Hurricane Michael has slammed into the Florida Panhandle with potentially catastrophic winds of 155 mph.

Michael blew ashore near Mexico Beach, a tourist town about half way along the Panhandle, a lightly populated, 200-mile stretch of white-sand beach resorts, fishing towns and military bases.

The storm is the most powerful hurricane to hit the US mainland in nearly 50 years.

Michael battered the coastline with sideways-blown rain, powerful gusts and crashing waves. It swamped streets, bent trees, stripped away limbs and leaves, knocked out power, shredded awnings and sent other building debris flying.

“The window to evacuate has come to a close,” Federal Emergency Management Agency administrator Brock Long said.

The storm went from a weekend tropical depression to Category 4 by early Wednesday, up from a Category 2 less than a day earlier. It was the most powerful hurricane on record to hit the Panhandle.

“I’ve had to take antacids I’m so sick to my stomach today because of this impending catastrophe,” National Hurricane Centre scientist Eric Blake tweeted as the storm grew more powerful.

Based on its internal barometric pressure, Michael was the most powerful hurricane to blow ashore on the US mainland since Camille in 1969.

Based on wind speed, it was the fourth-strongest, behind Andrew in 1992, Camille, and the biggest one of all, an unnamed 1935 Labour Day storm that had winds of 184 mph.

More than 375,000 people up and down the Gulf Coast were urged to evacuate as Michael closed in.

Hurricane-force winds extended up to 45 miles from Michael’s centre. Forecasters said rainfall could reach up to a foot, and the life-threatening storm surge could swell to 14 feet.
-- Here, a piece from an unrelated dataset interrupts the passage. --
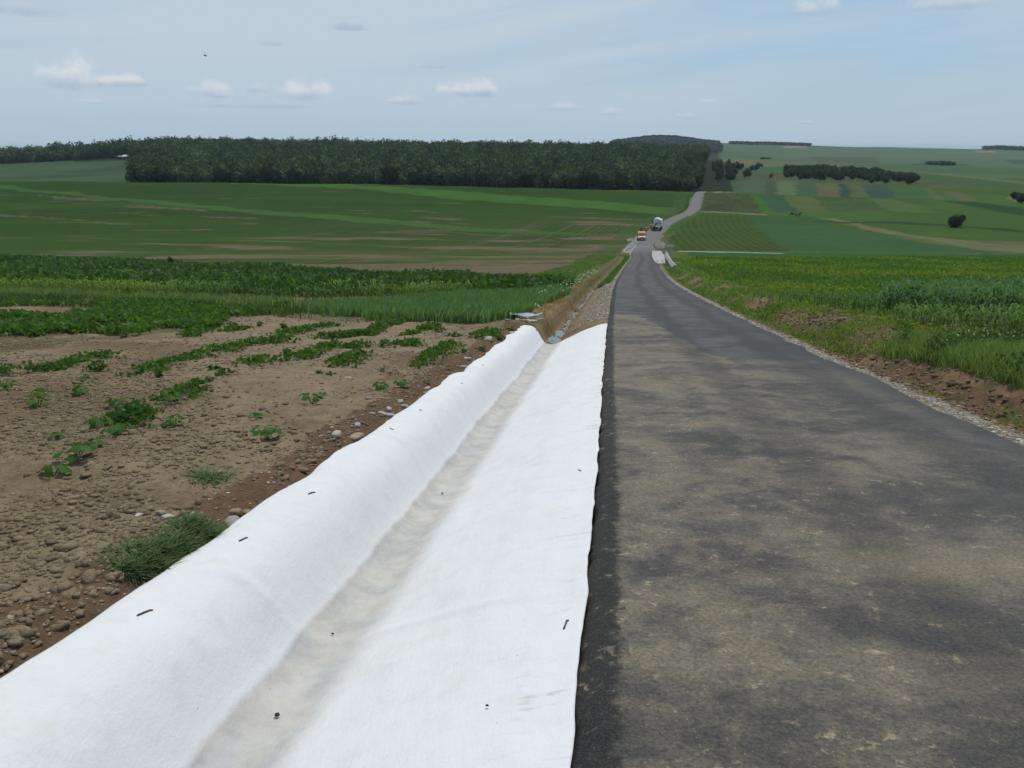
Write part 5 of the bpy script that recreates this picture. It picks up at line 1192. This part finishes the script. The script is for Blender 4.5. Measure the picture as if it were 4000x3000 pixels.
# ------------------------------------------------------------------ people
M_SKIN = simple('skin', (.42, .24, .16), .6, var=.05); M_HAIR = simple('hair', (.03, .02, .015), .8)
def skinned(name, verts, edges, rad, mat, parent, sub=2):
    me = bpy.data.meshes.new(name); me.from_pydata(verts, edges, []); me.update(); o = bpy.data.objects.new(name, me); COL.objects.link(o); o.parent = parent
    sk = o.modifiers.new('skin', 'SKIN'); ly = me.skin_vertices[0] if len(me.skin_vertices) else None
    if ly is None:
        bpy.context.view_layer.objects.active = o; bpy.ops.mesh.customdata_skin_add(); ly = me.skin_vertices[0]
    for i, r in enumerate(rad): ly.data[i].radius = (r, r * .85) if not hasattr(r, '__len__') else r
    ly.data[0].use_root = True; sb = o.modifiers.new('sub', 'SUBSURF'); sb.levels = sb.render_levels = sub
    me.materials.append(mat); return o
def person(u, v, rz, label, shirt, trousers, helmet, lean=0.0, arm=(.0, .0)):
    p = PX(u, v); e = empty('person', tuple(p), label, 'person', None, rz)
    L = lambda x, y, z: (x, y + lean * max(0, z - .95), z)
    V = [L(0, 0, .95), L(0, 0, 1.15), L(0, .01, 1.35), L(0, .01, 1.47), L(0, 0, 1.55), L(0, -.02, 1.66)]; E_ = [(0, 1), (1, 2), (2, 3), (3, 4), (4, 5)]; Rr = [(.15, .11), (.14, .10), (.17, .11), .06, .055, (.088, .10)]
    for s_, k in ((-1, 0), (1, 1)):
        b = len(V); f = arm[k]
        V += [L(s_ * .20, 0, 1.38), L(s_ * .25, -.06 - .1 * f, 1.12 + .06 * f), L(s_ * .23, -.14 - .22 * f, .90 + .20 * f), L(s_ * .23, -.16 - .26 * f, .84 + .22 * f)]
        E_ += [(2, b), (b, b + 1), (b + 1, b + 2), (b + 2, b + 3)]; Rr += [.062, .048, .034, (.028, .040)]
        for j in range(5):
            c_ = len(V); a = V[b + 3]; o_ = (-.024 + .016 * j) if j < 4 else s_ * 0
            if j < 4: V += [(a[0] + .004 * j * s_, a[1] - .01 + o_, a[2] - .045), (a[0], a[1] - .02 + o_, a[2] - .045 - (.030, .036, .034, .026)[j])]
            else: V += [(a[0] - s_ * .02, a[1] - .04, a[2] - .015), (a[0] - s_ * .02, a[1] - .055, a[2] - .05)]
            E_ += [(b + 3, c_), (c_, c_ + 1)]; Rr += [.009, .008]
    for s_ in (-1, 1):
        b = len(V); V += [(s_ * .10, 0, .86), (s_ * .12, -.02, .48), (s_ * .13, .03, .09), (s_ * .14, -.12, .045)]; E_ += [(0, b), (b, b + 1), (b + 1, b + 2), (b + 2, b + 3)]; Rr += [.085, .060, .042, .040]
    skinned('body', V, E_, Rr, M_SKIN, e)
    J = [L(0, 0, .93), L(0, 0, 1.15), L(0, .01, 1.36)]; JE = [(0, 1), (1, 2)]; JR = [(.17, .13), (.16, .12), (.19, .13)]
    for s_, k in ((-1, 0), (1, 1)):
        f = arm[k]; b = len(J); J += [L(s_ * .20, 0, 1.39), L(s_ * .25, -.06 - .1 * f, 1.12 + .06 * f), L(s_ * .23, -.13 - .21 * f, .93 + .19 * f)]; JE += [(2, b), (b, b + 1), (b + 1, b + 2)]; JR += [.078, .064, .050]
    skinned('jacket', J, JE, JR, shirt, e)
    T = [(0, 0, .95)]; TE = []; TR = [(.165, .125)]
    for s_ in (-1, 1):
        b = len(T); T += [(s_ * .10, 0, .85), (s_ * .12, -.02, .48), (s_ * .13, .03, .10)]; TE += [(0, b), (b, b + 1), (b + 1, b + 2)]; TR += [.105, .080, .065]
    skinned('trousers', T, TE, TR, trousers, e)
    hd = Vector(L(0, -.02, 1.70)); V0, F0 = ICO2; Vh = V0[:, :] * np.array([.115, .135, .10]); Vh[:, 2] = np.maximum(Vh[:, 2], -.01)
    mk('helmet' if helmet is not M_HAIR else 'hair', Vh + np.array(hd) + np.array([0, 0, .03]), F0, helmet, parent=e, sm=True)
    return e
M_VEST = simple('orange_workwear', (.70, .12, .05), .8, var=.08); M_NAVY = simple('dark_cloth', (.04, .035, .045), .9); M_MAROON = simple('maroon_cloth', (.12, .05, .05), .9); M_HELM = simple('white_helmet', (.75, .74, .70), .4)
person(2524, 914, R(20), 'person in orange workwear and white helmet behind the right side of the orange truck', M_VEST, M_MAROON, M_HELM, 0, (1.0, .3))
person(2504, 910, R(160), 'person in dark clothes standing behind the cab of the orange truck', M_NAVY, M_NAVY, M_HAIR, 0, (.2, .5))
person(2543, 901, R(-60), 'person in maroon clothes by the left rear corner of the mixer truck', M_MAROON, M_NAVY, M_HELM, -.2, (.9, 1.1))
# ------------------------------------------------------------------ two dark horses in the green fields
M_HORSE = simple('horse_coat', (.045, .022, .016), .7)
def horse(u, v, rz, label, down):
    p = PX(u, v); e = empty('horse', tuple(p), label, 'horse', None, rz)
    hz = .55 if down else 1.75; hx = 1.35 if down else 1.15
    V = [(-.55, 0, 1.18), (0, 0, 1.10), (.50, 0, 1.18), (.72, 0, 1.30), (1.0, 0, (1.30 + hz) / 2 + .1), (hx, 0, hz), (hx + .30, 0, hz - .16)]
    E_ = [(0, 1), (1, 2), (2, 3), (3, 4), (4, 5), (5, 6)]; Rr = [(.26, .30), (.27, .31), (.25, .31), (.18, .24), (.12, .17), (.10, .13), (.065, .08)]
    for sy in (-1, 1):
        b = len(V); V += [(.52, sy * .16, .85), (.54, sy * .16, .50), (.52, sy * .16, .08)]; E_ += [(2, b), (b, b + 1), (b + 1, b + 2)]; Rr += [.10, .055, .05]
        b = len(V); V += [(-.62, sy * .17, .85), (-.52, sy * .17, .66), (-.70, sy * .17, .46), (-.66, sy * .17, .08)]; E_ += [(0, b), (b, b + 1), (b + 1, b + 2), (b + 2, b + 3)]; Rr += [.15, .09, .055, .05]
        b = len(V); V += [(hx - .04, sy * .06, hz + .16)]; E_ += [(5, b)]; Rr += [.02]
    skinned('body', V, E_, Rr, M_HORSE, e)
    m = MB(); m.tube([(-.80, 0, 1.25), (-.95, 0, .95), (-.93, 0, .55)], [.05, .08, .03], 6); m.build('tail', M_BLACK, e)
horse(3098, 846, R(172), 'dark brown horse grazing in the green fields, the left of the pair', True); horse(3118, 849, R(8), 'dark brown horse with its head raised, the right of the pair', False)
# small sheds at the foot of the far wood
M_ROOF = simple('pale_roof', (.62, .60, .66), .5, var=.05)
for u, v, w_, d_, h_, lb in ((504, 622, 10, 5, 2.6, 'small shed with a pale roof at the corner of the wood'), (477, 622, 6, 4, 2.2, 'smaller dull roofed shed left of the one with the pale roof')):
    p = PX(u, v); e = empty('shed', tuple(p), lb, 'shed'); MB().box((0, 0, h_ / 2), (w_, d_, h_)).build('wall', M_DARK, e)
    m = MB(); m.prism([(-d_ / 2 - .4, h_), (d_ / 2 + .4, h_), (0, h_ + 1.6)], -w_ / 2 - .4, w_ / 2 + .4); m.build('roof', M_ROOF if w_ > 7 else M_CONC, e); MB().box((w_ * .2, -d_ / 2 - .03, h_ * .4), (1.2, .06, h_ * .75)).build('door', M_GREY, e)
# small insect or bird high above the field
m = MB(); m.tube([(-.12, 0, .02), (-.05, 0, .01), (.08, 0, -.01), (.14, 0, -.03)], [.01, .035, .03, .008], 8); bd = m.build('bird', M_DARK); d = Vector(((802 - 2000) / FPX, CT - ST * (218 - 1500) / FPX, -ST - CT * (218 - 1500) / FPX)) * 60
bd.location = d; tag(bd, 'tiny dark bird gliding in the pale sky above the wood', 'bird')
m = MB(); m.add([(-.02, 0, .02), (.06, 0, .02), (-.05, .30, .08), (-.02, -.30, .08), (.03, .14, .06), (.03, -.14, .06)], [(0, 1, 4), (0, 4, 2), (1, 0, 5), (0, 3, 5)]); m.build('wings', M_DARK, bd).modifiers.new('t', 'SOLIDIFY').thickness = .01

# ------------------------------------------------------------------ haze
hb = MB().box((0, 7250, -60), (26000, 17500, 300)).build('haze', bpy.data.materials.new('haze')); hb['kind'] = 'stuff'; hb['label'] = 'thin bluish haze in the air over the fields'
hb.location = (0, 0, 0)
zlo, zhi = float(gzv.min()) - 1.5, 30.0
hb.data.clear_geometry() if False else None
for v_ in hb.data.vertices: v_.co.z = zlo if v_.co.z < -60 else zhi
hm = hb.data.materials[0]; hm.use_nodes = True; t = NT(hm.node_tree); t.n.remove(t.n['Principled BSDF']); out = t.n['Material Output']
pv = t.n.new('ShaderNodeVolumePrincipled'); pv.inputs['Color'].default_value = (.70, .82, 1.0, 1); pv.inputs['Density'].default_value = .000065; pv.inputs['Anisotropy'].default_value = .1
t.l.new(pv.outputs[0], out.inputs['Volume'])
sc.cycles.volume_step_rate = 10; sc.cycles.volume_bounces = 0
The storm appeared to be so powerful that it is expected to remain a hurricane as it moves over Georgia early on Thursday. Forecasters said it will unleash damaging wind and rain all the way into the Carolinas, which are still recovering from Hurricane Florence’s epic flooding.

National Hurricane Centre meteorologist Dennis Feltgen wrote on Facebook: “We are in new territory. The historical record, going back to 1851, finds no Category 4 hurricane ever hitting the Florida panhandle.”

Scientists say global warming is responsible for more intense and more frequent extreme weather, such as storms, droughts, floods and fires. But without extensive study, they cannot directly link a single weather event to the changing climate.